Additionally, the following historic duties under common law and equitable principles were not codified into the Companies Act 2006 but remain in effect:
- the duty of directors to inform themselves of the company’s affairs, to join with co-directors in supervising and controlling them, and to maintain a sufficient knowledge and understanding of the company’s business to be able to properly discharge their duties as directors;
- the duty of confidence; and
- the duty not to misapply the company’s funds by paying unlawful dividends.
The general duties apply to all persons occupying the position of director, regardless of their job title, including non-executive directors, de facto directors and shadow directors.
The general duties of directors are owed to their company. Most duties end when the directors leave the position, except the duties to avoid conflicts of interest in relation to property, information and any opportunity the director became aware of while they were a director, and not to accept benefits from third parties in relation to actions done or not done while they were a director.

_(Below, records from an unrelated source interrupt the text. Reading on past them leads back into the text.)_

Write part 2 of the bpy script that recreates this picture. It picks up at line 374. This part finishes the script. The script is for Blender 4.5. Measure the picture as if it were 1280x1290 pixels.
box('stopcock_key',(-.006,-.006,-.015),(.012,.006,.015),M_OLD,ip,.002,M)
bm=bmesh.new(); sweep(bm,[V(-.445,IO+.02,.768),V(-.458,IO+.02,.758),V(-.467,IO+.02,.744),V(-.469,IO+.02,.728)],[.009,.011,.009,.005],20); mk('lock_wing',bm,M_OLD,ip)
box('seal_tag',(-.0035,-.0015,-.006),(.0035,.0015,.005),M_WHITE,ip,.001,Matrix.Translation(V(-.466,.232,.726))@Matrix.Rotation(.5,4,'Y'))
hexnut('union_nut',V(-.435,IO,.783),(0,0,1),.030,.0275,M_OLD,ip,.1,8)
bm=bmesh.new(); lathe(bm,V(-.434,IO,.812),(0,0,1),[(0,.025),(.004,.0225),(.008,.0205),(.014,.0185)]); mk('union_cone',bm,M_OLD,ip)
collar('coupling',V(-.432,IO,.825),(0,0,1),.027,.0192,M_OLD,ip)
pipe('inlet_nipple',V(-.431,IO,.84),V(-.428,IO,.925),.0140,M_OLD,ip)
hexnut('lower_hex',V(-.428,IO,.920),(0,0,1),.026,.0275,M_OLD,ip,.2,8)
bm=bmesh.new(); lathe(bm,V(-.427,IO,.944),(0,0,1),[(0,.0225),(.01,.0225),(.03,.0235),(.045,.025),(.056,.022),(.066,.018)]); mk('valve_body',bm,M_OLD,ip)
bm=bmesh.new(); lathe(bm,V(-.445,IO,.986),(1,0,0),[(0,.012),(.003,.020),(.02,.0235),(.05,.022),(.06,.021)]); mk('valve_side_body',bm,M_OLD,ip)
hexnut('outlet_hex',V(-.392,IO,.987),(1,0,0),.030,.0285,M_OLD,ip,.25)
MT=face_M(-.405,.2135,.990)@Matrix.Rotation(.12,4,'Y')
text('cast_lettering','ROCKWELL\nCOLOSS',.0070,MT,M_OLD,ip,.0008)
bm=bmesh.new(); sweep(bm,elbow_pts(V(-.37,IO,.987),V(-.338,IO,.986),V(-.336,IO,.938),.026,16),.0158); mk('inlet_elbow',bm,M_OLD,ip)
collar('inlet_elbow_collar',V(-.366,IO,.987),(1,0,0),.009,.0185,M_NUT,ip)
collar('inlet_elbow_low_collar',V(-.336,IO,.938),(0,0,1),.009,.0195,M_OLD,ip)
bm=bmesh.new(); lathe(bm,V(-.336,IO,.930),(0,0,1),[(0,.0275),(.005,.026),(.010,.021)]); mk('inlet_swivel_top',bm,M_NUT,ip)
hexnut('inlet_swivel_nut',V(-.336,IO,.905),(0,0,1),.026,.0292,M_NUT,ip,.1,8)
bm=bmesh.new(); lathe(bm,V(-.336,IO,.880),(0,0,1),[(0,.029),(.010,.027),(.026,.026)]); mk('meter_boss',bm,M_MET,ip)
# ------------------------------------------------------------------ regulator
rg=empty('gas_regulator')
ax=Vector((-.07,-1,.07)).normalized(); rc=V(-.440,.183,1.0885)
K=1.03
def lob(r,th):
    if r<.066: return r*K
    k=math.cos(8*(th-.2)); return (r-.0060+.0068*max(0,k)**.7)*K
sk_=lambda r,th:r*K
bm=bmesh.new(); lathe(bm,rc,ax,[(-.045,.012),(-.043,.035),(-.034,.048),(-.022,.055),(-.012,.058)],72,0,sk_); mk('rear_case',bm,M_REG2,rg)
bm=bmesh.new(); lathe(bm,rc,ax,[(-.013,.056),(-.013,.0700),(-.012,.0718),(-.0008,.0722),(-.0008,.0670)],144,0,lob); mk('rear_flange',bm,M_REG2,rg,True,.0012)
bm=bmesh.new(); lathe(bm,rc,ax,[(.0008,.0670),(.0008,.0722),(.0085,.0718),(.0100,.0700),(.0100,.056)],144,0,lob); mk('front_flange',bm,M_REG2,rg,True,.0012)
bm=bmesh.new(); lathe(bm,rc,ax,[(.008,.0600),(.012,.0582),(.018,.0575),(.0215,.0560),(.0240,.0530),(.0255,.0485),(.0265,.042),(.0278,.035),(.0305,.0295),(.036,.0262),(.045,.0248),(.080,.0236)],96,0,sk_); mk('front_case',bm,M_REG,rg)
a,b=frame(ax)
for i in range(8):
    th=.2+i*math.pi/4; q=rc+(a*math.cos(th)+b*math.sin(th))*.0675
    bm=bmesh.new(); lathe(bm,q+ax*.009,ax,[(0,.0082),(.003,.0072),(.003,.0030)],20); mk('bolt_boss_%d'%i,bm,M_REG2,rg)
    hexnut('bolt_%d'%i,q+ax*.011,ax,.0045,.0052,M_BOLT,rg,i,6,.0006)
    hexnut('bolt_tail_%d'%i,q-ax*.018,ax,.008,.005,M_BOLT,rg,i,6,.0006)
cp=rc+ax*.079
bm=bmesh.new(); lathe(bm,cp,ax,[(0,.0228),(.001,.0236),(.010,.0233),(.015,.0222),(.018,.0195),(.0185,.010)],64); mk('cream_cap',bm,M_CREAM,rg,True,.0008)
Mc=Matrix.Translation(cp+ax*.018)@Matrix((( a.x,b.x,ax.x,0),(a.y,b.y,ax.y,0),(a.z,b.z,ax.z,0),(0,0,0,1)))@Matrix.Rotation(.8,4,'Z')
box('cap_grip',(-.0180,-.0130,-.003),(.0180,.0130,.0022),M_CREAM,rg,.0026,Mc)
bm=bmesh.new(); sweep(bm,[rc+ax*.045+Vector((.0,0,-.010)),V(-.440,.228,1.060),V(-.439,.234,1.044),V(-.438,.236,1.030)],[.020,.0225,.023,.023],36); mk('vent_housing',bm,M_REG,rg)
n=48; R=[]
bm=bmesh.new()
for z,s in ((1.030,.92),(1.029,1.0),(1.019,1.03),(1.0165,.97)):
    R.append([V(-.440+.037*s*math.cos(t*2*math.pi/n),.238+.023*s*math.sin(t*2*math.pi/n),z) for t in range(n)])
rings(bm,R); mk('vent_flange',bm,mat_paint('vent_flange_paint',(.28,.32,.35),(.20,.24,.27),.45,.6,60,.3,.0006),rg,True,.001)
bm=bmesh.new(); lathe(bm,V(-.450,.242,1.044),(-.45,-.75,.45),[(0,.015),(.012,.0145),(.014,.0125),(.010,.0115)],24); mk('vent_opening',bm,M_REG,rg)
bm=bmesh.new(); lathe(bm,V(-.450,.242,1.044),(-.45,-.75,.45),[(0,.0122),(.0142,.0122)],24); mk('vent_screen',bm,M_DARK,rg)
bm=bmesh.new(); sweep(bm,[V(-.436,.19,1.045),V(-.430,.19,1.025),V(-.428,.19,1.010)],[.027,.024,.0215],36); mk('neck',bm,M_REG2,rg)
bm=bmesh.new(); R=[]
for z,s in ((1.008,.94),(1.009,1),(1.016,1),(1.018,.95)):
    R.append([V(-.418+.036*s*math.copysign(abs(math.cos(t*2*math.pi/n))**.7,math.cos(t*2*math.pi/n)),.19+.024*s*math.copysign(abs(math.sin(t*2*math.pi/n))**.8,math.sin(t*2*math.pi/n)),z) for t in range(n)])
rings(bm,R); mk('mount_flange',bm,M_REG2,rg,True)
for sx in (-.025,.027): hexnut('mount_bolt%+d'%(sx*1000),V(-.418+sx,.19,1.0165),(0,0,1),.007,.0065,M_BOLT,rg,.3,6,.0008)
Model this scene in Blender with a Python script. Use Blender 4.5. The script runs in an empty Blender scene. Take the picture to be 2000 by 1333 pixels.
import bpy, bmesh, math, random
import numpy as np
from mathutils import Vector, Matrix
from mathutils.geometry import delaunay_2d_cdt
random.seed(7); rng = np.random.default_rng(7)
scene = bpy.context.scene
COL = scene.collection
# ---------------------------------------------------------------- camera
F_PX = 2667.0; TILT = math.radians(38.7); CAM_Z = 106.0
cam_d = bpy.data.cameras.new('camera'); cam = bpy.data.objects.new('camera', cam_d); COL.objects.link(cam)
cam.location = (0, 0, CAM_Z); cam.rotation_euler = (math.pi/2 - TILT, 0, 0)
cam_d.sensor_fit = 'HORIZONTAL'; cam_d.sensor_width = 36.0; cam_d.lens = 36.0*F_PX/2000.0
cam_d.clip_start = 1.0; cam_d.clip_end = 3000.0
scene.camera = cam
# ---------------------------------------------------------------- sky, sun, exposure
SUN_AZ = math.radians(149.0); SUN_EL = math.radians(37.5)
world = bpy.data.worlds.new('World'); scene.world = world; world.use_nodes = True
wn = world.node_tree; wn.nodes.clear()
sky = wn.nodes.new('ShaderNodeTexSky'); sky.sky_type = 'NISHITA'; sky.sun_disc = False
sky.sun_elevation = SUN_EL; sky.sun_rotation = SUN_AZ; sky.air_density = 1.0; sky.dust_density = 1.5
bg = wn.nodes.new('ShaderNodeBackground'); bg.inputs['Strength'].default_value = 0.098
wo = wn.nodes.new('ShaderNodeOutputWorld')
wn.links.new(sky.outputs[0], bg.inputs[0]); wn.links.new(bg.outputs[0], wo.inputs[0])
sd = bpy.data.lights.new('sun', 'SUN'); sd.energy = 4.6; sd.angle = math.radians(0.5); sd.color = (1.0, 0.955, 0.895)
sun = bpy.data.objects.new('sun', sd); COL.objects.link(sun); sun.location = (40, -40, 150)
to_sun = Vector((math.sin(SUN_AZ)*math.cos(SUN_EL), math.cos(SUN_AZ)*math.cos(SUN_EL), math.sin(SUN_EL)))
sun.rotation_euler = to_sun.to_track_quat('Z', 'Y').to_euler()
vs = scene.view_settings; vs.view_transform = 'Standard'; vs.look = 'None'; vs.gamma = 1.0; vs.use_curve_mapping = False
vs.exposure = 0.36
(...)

Those general duties will encompass duties to ensure that companies comply with employment, health and safety, data protection and other regulation.
Insolvency
The Insolvency Act 1986 contains provision for directors’ liability in relation to wrongful trading and fraudulent trading. Again, the rules apply to executive, non-executive, de facto and shadow directors. In regard to wrongful trading, if a director knew or ought to have known prior to the start of liquidation or administration that there was no reasonable prospect that the company would avoid going into insolvent liquidation/administration, the liquidator/administrator can seek a declaration from the court that the director makes a contribution to the company’s assets. In regard to fraudulent trading, if a liquidator or administrator discovers that any business of the company has been carried on with the intent to defraud creditors, or for any other fraudulent purpose, they can seek a declaration from the court that anyone (not just directors) that was knowingly party to the fraudulent business make a contribution to the company’s assets.